Everything that we have done is replicable by everyone else across the world at no extra capital cost.

Rohan Parikh

The retrofit programme has replaced old technology with more reliable, modern versions, and systems as a whole have been simplified, so that they are easier to maintain. This reduction in maintenance results in further cost savings.

New buildings

There are additional opportunities for energy saving in both the fabric and layout of new buildings. Infosys’ core design approach is to reduce heat flow into the building, and minimise the use of artificial lighting.

Double, insulated walls are used to minimise inward heat flow. Windows account for no  more than 30% of the area, to cut solar heat gain, and are inset to provide shading from direct sun. This also avoids glare, thereby increasing employee comfort.

Light shelves make the most of the sunlight, meaning fewer lights are needed.

Buildings are aligned North-South to reduce solar gain. Rooms are less deep, so ambient light can penetrate to all parts of the room, minimising the need for artificial lighting. This effect can be enhanced by ‘light shelves’, which reflect sunlight deeper into a room.


Energy audits have been undertaken, and retrofit programmes are in progress at all 13 Infosys business campuses in India. Since 2008 all new buildings have been designed to meet the highest national standards of environmental performance, and many now exceed them.

We have redefined benchmarks in sustainable practices, and we want to be a role model not only for other corporates but for the entire society. Infosys is proud to be recognized for our sustainability efforts across our operations in India.

Rohan Parikh, Head of Green Initiatives, Infosys

Financial savings

If electricity use per employee was the same as in 2007-08, Infosys would have used about 463 GWh in 2013-14, or 209 GWh more than its actual use. At an electricity price of US$0.12 per kWh, the company is saving a significant US$25 million per year on the cost of electricity, or about US$200/year per employee.

Environmental benefits

Grid electricity in India contributes substantially to greenhouse gas emissions, because of the high use of coal. Each MWh produces the equivalent of 0.8 tonnes of CO2. Large diesel generators, used as backup by many businesses including Infosys, produce similar emissions.

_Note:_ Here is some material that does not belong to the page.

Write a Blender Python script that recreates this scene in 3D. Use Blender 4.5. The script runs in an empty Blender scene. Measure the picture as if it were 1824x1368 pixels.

If electricity use per employee was the same as in 2007-08, Infosys would have produced about 370,000 tonnes of CO2 e in 2013-14, or 2.8 tonnes/year per employee. Actual emissions in 2013-14 were about 160,000 tonnes/year CO2 e or 1.23 tonnes/year per employee, a cut of 57%. About three quarters of this cut came from efficiency and one quarter from using renewable electricity.

Benefits for employees

The energy efficiency programme aimed to cut electricity use while maintaining good working conditions: lack of complaints suggest that this has been achieved. Some changes increase staff comfort: for example, staff who work outside normal office hours still benefit from the new ceiling fans, when the central air conditioning is switched off.

The future

Infosys will continue its retrofit programme until all buildings have been covered. New buildings will continue to exceed the highest efficiency standards. Connected load has already been reduced by more than the target of 7 MW, 50% less electricity use per employee is close, and 100% electricity from renewables looks feasible by FY2018, and the infrastructure team continue to work on new ideas for further savings.